OMG! Words And, Like, Stuff: The Internet In CW’s Teen Programming
September 3rd, 2008Thanks to the CW Network, blogging has officially entered the mainstream consciousness. Though we’ve been living with Gossip Girl and its anonymous author/narrator for a year, it’s been rather a passive relationship. With each fantastic plot twist the characters move further away from living underneath the Gossip Girl’s watchful keyboard. Or perhaps they simply don’t care, and the writers offer a subtle message through all the Chanel, leather, and lace: none of this actually matters. (Perhaps this is one of the many reasons the late-20s & up demo digs Mad Men? Remembering a world without an Internet [or barely any civil rights and social advancements] is perhaps the greatest escapism of all.)

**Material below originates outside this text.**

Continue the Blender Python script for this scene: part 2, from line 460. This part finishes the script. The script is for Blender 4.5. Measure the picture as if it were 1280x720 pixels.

Though Gossip Girl seems largely unconcerned about the impact of blogs, last night’s series debut of the revamped 90210 tows a harsher party line on the medium. In between the obvious and typical moral messages found in all teen programming (”Don’t do drugs!”, “Cheating is bad!”, “Be honest with yourself and others!”, all of which I might add are important, so don’t mistake this as snark.), it seems that blogging has joined the Greek chorus, though with mixed messages. In one subplot, Silver, who runs a Gossip Girl-meets-Perezhilton.com blog, eviscerates the new student on their first week, and a former friend on Week Two. And though that character seems be coming to terms with the realities of her online decisions, we’ll have to keep watching to see if she gives up the ghost.
If Silver’s blog is the bane of a 90210ers existence, why are the few parents seen in the series more up in arms about term papers than internet bullying? I get it though, why writers might want to paint negative portrayals of blogging and other uses of social media — cyberbullying happens, and we’ve seen some pretty grim examples of it, more recently the case of Megan Meier — TV is still strangely the dominant medium, a place where we take our cues from. It would be boring TV after all, if West Beverly Hills High opted to value a unique skill such as Silver’s and promote it as an equally positive value as singing in a musical (which they did), or playing on a sports team (and they did that too).